Every entrepreneur in the life science field who is seeking to raise capital must make a decision at some point about whether to do so using a fundraising partner. On the surface, the answer seems obvious—let an expert who has experience in such matters handle it, so others on the team can concentrate on their areas of expertise. However, the arena of early-stage fundraising partners is filled with a diverse cast of characters that constitute a “Wild West” of sorts. The purpose of this chapter is to provide you with some insight as to why a fundraising partner may or may not make sense for your company, and to examine the forms these fundraising partners take along with their respective advantages and disadvantages.


The first thing every fundraising executive needs to do is look in the mirror and determine whether he or she has what it takes to go outbound. As we go into the nitty-gritty of exactly what it means to embark on a fundraising campaign, you need to ask yourself whether you have the capacity to create the necessary materials, compile the investor list, and stay on the task of managing outbound mailings, conducting the 30–40 daily follow-up calls, and scheduling the meetings. Simply put, some have what it takes and others do not. Some of us are pre-programmed for this kind of activity. If it’s beyond your ability or you just don’t have any experience with it, you have to ask yourself whether you want to learn how to do it. As is true with other challenging endeavors, you will only succeed in mastering all the facets of outbound fundraising if you have a strong inner desire to do so.


Marketing and lab science really aren’t so dissimilar when it comes to the numbers involved. Experimental science and marketing are both based on very high failure rates—failure is innate in both of these sciences! Yes, I just stated that marketing is a science. The rates of success are similar; you have to try something 100 times before getting one or two positives. The same mind-set required in the lab must be applied to outbound marketing: you must delight in irregular wins, despite the inevitably high failure rates. Both require individuals who can persevere day to day under these adverse circumstances. That is precisely what makes a great scientist and a great marketer.

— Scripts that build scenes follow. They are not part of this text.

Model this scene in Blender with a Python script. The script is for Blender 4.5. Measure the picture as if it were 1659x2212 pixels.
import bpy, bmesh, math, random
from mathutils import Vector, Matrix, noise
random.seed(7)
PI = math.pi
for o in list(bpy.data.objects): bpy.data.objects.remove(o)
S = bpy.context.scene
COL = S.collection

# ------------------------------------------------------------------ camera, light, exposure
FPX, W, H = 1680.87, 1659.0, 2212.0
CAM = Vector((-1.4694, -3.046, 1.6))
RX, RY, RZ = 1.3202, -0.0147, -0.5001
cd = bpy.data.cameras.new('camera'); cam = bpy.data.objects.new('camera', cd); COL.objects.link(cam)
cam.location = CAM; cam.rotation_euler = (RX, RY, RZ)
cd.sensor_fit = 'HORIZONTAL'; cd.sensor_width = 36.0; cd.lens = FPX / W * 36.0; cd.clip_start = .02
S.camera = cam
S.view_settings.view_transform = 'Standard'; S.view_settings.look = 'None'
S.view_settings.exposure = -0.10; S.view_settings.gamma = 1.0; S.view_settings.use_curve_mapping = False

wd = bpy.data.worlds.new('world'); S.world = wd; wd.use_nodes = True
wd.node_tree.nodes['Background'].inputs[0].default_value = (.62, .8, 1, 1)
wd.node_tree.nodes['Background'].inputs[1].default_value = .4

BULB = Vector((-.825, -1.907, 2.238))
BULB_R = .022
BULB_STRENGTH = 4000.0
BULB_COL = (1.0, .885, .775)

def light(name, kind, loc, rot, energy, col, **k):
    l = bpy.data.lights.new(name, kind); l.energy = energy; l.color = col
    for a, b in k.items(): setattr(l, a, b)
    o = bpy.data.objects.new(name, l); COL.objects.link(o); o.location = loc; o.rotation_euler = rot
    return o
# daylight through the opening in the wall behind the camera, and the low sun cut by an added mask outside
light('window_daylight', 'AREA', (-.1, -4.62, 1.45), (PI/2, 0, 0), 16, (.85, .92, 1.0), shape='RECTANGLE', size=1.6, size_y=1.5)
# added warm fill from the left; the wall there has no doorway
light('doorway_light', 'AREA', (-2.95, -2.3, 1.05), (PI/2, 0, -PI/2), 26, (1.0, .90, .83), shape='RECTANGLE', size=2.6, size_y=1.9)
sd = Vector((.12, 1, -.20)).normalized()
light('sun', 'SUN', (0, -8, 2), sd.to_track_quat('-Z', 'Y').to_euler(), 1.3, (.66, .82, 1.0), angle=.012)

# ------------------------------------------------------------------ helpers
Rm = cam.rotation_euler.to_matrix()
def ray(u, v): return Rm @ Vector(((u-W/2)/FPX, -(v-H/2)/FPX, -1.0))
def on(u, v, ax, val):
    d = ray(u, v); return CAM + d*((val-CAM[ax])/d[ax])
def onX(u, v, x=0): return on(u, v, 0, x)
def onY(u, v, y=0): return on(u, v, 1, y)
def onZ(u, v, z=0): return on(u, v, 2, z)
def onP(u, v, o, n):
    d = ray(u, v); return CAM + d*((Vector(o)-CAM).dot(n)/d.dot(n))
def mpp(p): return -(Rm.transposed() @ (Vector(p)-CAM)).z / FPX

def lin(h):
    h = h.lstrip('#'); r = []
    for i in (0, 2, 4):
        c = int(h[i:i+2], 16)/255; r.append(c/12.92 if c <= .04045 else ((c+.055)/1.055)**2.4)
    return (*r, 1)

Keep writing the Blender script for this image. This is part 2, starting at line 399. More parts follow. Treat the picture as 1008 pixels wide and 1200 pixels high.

To start to develop an investor relationship, someone has to take a list of investor candidates, reach out to them, and set up meetings. This simple act is a lot harder than it sounds because every start-up is trying to talk to the same investor candidates. It is a tedious job and you have to be incredibly persistent in navigating around all the barriers that are out there.


The first big question to answer is who is going to be the point person for owning the outbound efforts needed to secure investor meetings? Let’s take a quick look at the decision tree regarding this pivotal strategy (see Figure 3.1). The first and best choice is that you, the leader of your company, decides to bite the bullet and learn a new set of skills in order to go out and find the capital. If this is impossible, can someone else in your organization manage this task effectively and willingly? Your last option should be to go with a third-party entity, only if there is no possibility of a member of your company devoting the time and resources to outreach.


Remember that even if you choose an outside partner, you and your team are still going to be hitting the road to attend meetings; make no mistake about that fact. Somebody in-house has to own the outbound aspect of outreach to investor candidates and be actively involved in the process of courting them. You can outsource some of the specific tasks, but you still need in-house ownership of the process.


No matter who sets up the meeting, the executive team must sell the company and innovation or product to the investors. There is no way to get around that fact. Investors invest in companies, the people in the company, and the products within the company. Having a sound management team is as important as having a great product—that is a nonnegotiable fact of fundraising.